On June 13, Leader staff contacted Haylie Truesdel, the city’s public records officer, asking for an update. Truesdel said via email that, “We have several staff members out this month, so I apologize for any oversight.”

Later that day, Truesdel informed Shirley that he should receive the requested records by June 24.

Shirley said his concerns are two-fold. First, he alleges that Mauro fabricated or inflated his employment records to secure a position that he says Mauro isn’t qualified for – hence the open records request. Second, Shirley said he is worried that Mauro’s alleged pattern of verbal abuse could continue to alienate employees or elected officials, or worse, drive them away.

Attorney Alexandra Kenyon of Kenyon Disend, PLLC, sent Shirley’s letter to Phil Olbrechts, the city’s hearing examiner.

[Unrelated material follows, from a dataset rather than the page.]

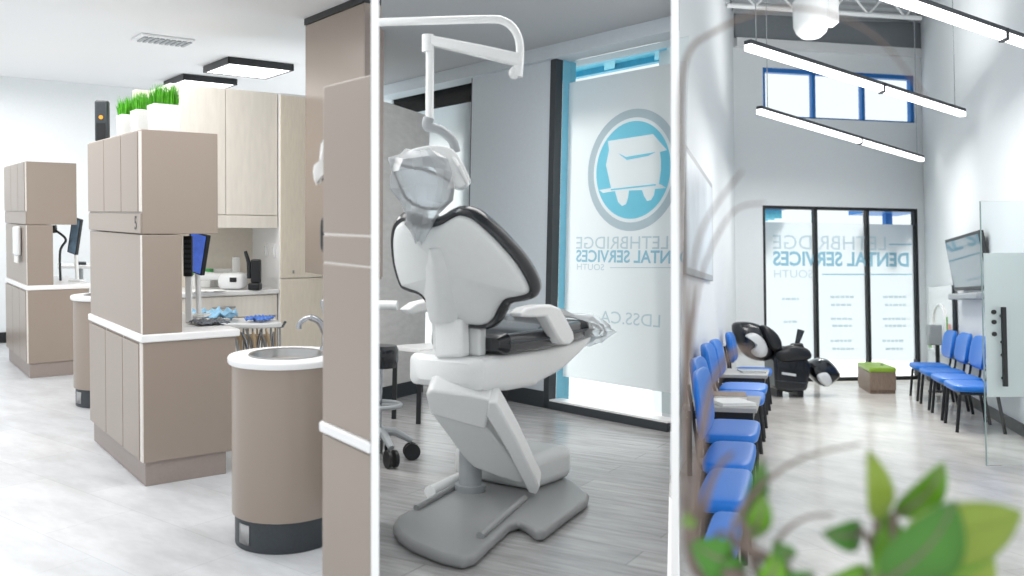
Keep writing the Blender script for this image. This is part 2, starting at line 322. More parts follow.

One of Olbrechts’ responsibilities is to adjudicate ethics complaints.

“It appears that out of an abundance of caution the city attorney has forwarded to me your May 6, 2024 request for independent investigation of John Mauro as a potential ethics complaint,” Olbrechts wrote.

Olbrechts asked Shirley for clarification on whether his request should be construed as an ethics complaint. Shirley responded, telling Olbrechts that he did not want his complaint, or investigation request, to be pursued or construed as an ethics issue.

Instead, Shirley said he wants city council to consider his complaint as though he were a city employee and follow the procedures outlined in the city’s personnel policy manual.

“Experiences of too many past and current employees, public officials and citizens demand a complete investigation of the alleged behaviors,” Shirley wrote to the council. “I request that council appoint an independent investigator to this matter, meet with me and others to begin their investigation, at which time, under a pledge of confidentiality, evidence can be provided to the investigator that will provide more details to substantiate the grounds for this complaint.”

Port Townsend Mayor David Faber, asked for comment, replied in an email: “When Mr. Shirley sent in his vague, third-party accusations, I spoke with the city's HR director Cynthia Shaffer and the city's contract attorney Alexandra Kenyon for direction.”

Faber, who also has a half-time job, said that the deadline did not enable him to determine the “exact correct person we sent this issue to, but I believe it was the hearings examiner.” Faber said it was his understanding that they “contacted Mr. Shirley, who either could not or would not substantiate the claims he makes in the letter, and does not want to proceed with an ethics complaint.”

Discussion of Shirley’s complaint and request for an investigation has not been on the regular city council agenda.  It remains unclear how council will proceed.

Faber said he didn’t know where Shirley’s letter would go from here, “if anywhere. That said, it seems like Mr. Shirley may well be more interested in creating smoke. John Mauro is a smart, dedicated, public-facing, award-winning, team-building, hard-working, friendly, and approachable City Manager.

Kenyon did not respond to voice mail or email requests for comment. John Mauro did not respond to questions sent via email by Leader staff. Specifically, Mauro was asked about his position in Auckland, New Zealand – his job title, the number of employees he directly supervised and the budget he was responsible for.

“I stand confidently by my record,” Mauro said. He also said that Shirley’s accusation are false.

Mauro and Faber were also asked how the city council would, procedurally, handle Shirley’s request. Neither responded to that question. 

In July 2022, the Leader reported on Mauro’s annual performance review. According to the records reviewed by Leader staff, Mauro received some exemplary remarks and some criticism from Faber and Councilmember Libby Wennstrom.

Wennstrom cautioned about Mauro’s temper and a tendency to “snap” when stressed. Faber also expressed measured concern at that time.

“I worry about John’s relationships with some members of council. Councilmembers are not part of the city staff and not subject to management, and while I know John understands that, I worry that his concern about their individual activities (which could harm the city) of some councilmembers could unnecessarily create conflict.”